Written request: Repeat verbatim only the lines from the opening of the material below through the one that contains "PI = math.pi".

Collected data:
****************************************
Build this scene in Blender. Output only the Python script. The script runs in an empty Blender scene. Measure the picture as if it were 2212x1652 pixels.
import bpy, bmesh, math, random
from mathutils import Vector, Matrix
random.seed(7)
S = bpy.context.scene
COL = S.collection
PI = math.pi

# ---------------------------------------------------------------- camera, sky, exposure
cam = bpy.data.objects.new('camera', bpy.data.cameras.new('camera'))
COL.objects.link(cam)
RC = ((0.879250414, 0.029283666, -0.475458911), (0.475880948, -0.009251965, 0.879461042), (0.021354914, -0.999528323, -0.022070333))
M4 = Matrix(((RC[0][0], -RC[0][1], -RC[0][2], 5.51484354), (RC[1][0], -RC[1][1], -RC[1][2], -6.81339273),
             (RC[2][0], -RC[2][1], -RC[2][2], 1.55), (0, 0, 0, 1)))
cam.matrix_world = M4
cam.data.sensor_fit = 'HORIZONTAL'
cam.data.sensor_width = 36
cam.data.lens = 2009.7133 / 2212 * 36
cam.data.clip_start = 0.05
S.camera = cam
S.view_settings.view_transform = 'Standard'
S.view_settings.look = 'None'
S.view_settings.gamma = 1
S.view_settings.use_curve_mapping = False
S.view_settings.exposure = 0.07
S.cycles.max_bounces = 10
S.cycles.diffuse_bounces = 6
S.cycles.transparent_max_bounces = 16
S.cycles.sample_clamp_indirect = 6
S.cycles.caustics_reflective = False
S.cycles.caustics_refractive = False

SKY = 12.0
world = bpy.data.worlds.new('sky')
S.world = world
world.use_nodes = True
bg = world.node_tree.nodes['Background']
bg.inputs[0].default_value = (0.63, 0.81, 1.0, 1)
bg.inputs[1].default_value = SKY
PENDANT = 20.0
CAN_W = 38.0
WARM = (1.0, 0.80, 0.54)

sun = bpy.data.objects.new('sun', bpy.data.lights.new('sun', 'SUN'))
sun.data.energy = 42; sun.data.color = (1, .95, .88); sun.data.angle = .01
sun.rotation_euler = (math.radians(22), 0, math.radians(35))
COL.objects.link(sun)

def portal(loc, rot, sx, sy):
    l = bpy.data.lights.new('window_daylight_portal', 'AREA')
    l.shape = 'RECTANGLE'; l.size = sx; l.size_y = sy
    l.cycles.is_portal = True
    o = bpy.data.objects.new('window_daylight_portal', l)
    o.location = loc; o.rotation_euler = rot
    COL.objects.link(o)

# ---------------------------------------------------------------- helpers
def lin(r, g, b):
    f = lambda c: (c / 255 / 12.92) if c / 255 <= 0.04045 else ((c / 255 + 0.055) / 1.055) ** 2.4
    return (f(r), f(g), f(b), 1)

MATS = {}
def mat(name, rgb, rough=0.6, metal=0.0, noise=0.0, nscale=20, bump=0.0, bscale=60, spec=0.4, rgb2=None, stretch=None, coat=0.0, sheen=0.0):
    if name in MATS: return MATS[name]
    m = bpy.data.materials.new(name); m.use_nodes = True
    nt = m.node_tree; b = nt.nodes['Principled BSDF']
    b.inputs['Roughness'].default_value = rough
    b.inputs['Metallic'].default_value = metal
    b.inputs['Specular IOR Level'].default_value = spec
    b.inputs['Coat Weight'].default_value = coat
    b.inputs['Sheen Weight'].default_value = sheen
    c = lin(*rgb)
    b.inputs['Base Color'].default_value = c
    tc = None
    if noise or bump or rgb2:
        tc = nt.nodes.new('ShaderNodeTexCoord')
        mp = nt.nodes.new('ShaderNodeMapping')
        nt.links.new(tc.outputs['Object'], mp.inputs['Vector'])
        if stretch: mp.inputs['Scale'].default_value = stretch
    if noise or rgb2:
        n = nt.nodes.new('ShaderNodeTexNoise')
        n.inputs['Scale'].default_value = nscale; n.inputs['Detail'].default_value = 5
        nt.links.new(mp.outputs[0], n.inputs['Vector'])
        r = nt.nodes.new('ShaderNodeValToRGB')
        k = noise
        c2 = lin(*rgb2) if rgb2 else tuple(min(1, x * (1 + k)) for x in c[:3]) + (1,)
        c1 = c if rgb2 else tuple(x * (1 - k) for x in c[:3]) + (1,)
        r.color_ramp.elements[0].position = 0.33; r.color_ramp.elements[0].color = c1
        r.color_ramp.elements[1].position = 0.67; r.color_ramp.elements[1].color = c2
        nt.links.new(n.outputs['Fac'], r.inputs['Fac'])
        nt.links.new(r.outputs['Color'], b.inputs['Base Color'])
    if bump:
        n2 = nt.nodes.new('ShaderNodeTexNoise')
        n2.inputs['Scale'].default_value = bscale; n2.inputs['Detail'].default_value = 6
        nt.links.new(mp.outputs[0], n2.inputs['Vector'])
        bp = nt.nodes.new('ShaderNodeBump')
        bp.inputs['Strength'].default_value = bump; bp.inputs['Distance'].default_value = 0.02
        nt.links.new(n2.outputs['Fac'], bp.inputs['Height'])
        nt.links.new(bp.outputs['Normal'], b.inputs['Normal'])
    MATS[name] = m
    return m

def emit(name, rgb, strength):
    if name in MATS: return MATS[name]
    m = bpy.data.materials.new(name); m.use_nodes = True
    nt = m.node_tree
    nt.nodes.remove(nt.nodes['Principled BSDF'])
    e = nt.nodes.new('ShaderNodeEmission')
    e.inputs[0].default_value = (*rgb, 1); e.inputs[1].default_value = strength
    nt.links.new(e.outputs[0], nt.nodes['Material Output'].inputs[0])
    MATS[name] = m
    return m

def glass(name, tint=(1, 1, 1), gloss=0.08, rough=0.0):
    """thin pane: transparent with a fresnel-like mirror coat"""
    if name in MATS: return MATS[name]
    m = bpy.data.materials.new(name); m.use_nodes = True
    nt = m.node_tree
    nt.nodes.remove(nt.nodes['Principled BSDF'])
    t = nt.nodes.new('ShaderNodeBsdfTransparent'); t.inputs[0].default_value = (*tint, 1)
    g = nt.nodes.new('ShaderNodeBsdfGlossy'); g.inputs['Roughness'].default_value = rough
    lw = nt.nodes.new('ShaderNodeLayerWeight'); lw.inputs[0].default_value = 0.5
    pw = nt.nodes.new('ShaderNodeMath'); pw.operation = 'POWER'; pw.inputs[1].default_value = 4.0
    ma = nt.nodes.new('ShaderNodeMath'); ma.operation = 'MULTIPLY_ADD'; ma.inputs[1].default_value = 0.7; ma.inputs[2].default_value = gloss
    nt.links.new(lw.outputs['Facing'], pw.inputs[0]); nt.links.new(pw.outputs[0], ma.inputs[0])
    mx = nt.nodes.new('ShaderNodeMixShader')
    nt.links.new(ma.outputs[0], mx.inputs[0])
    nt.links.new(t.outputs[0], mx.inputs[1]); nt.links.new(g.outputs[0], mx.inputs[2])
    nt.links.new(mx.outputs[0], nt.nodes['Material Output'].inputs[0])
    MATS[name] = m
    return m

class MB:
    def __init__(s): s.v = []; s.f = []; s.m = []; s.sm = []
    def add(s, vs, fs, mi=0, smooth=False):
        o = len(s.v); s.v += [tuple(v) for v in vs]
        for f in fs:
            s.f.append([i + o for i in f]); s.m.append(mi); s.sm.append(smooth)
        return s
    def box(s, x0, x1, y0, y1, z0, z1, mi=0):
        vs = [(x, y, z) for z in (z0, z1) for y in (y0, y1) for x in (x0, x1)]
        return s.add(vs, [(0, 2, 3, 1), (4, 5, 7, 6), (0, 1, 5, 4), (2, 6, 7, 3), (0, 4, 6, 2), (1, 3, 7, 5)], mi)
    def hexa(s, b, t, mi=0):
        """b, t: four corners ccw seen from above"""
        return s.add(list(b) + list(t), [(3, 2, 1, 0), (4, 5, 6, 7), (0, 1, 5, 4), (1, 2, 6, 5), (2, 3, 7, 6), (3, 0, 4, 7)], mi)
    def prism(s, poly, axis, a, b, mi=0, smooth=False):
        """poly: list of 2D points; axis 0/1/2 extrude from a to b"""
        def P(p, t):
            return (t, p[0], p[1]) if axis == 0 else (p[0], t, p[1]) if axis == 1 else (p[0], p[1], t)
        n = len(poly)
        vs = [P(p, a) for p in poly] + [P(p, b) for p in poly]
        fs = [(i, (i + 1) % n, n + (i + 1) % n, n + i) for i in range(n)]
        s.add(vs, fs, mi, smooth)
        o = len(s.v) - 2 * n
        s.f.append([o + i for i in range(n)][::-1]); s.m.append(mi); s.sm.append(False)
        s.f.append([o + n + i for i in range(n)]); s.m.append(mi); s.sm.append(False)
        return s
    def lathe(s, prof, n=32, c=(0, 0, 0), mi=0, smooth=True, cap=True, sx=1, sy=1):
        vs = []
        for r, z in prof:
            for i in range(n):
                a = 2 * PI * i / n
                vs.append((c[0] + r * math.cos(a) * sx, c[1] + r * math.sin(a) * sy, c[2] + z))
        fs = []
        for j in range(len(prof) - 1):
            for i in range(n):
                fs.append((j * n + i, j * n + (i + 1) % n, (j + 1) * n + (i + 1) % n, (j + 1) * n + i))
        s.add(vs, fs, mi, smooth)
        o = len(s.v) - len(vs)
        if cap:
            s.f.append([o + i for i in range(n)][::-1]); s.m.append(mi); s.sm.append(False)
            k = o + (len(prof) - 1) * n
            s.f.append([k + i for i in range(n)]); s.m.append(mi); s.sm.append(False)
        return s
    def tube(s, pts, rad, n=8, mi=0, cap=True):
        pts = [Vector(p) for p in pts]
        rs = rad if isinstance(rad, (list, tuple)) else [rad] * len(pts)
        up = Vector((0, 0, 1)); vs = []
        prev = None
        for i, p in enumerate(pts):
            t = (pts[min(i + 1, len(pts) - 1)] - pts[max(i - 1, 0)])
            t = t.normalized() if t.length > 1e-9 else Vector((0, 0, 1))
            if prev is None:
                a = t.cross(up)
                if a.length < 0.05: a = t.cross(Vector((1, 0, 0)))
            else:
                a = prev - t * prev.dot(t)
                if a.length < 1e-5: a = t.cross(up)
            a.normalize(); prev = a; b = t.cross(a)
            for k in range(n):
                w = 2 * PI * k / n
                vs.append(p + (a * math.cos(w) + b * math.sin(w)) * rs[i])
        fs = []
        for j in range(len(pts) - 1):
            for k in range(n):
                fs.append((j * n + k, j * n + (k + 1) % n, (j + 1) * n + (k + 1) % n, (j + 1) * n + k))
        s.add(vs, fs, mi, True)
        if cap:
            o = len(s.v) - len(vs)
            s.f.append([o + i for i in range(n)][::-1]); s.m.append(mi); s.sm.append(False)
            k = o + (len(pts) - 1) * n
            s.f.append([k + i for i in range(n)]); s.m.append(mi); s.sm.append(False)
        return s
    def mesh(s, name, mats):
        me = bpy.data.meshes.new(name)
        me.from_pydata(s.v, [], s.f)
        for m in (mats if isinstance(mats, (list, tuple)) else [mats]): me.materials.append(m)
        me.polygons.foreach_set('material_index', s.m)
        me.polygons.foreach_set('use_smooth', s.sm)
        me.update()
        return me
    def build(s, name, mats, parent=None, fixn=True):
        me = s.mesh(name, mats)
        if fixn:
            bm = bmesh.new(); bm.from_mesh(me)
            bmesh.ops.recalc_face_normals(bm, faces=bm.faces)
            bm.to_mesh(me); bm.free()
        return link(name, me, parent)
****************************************
Response below:
Build this scene in Blender. Output only the Python script. The script runs in an empty Blender scene. Measure the picture as if it were 2212x1652 pixels.
import bpy, bmesh, math, random
from mathutils import Vector, Matrix
random.seed(7)
S = bpy.context.scene
COL = S.collection
PI = math.pi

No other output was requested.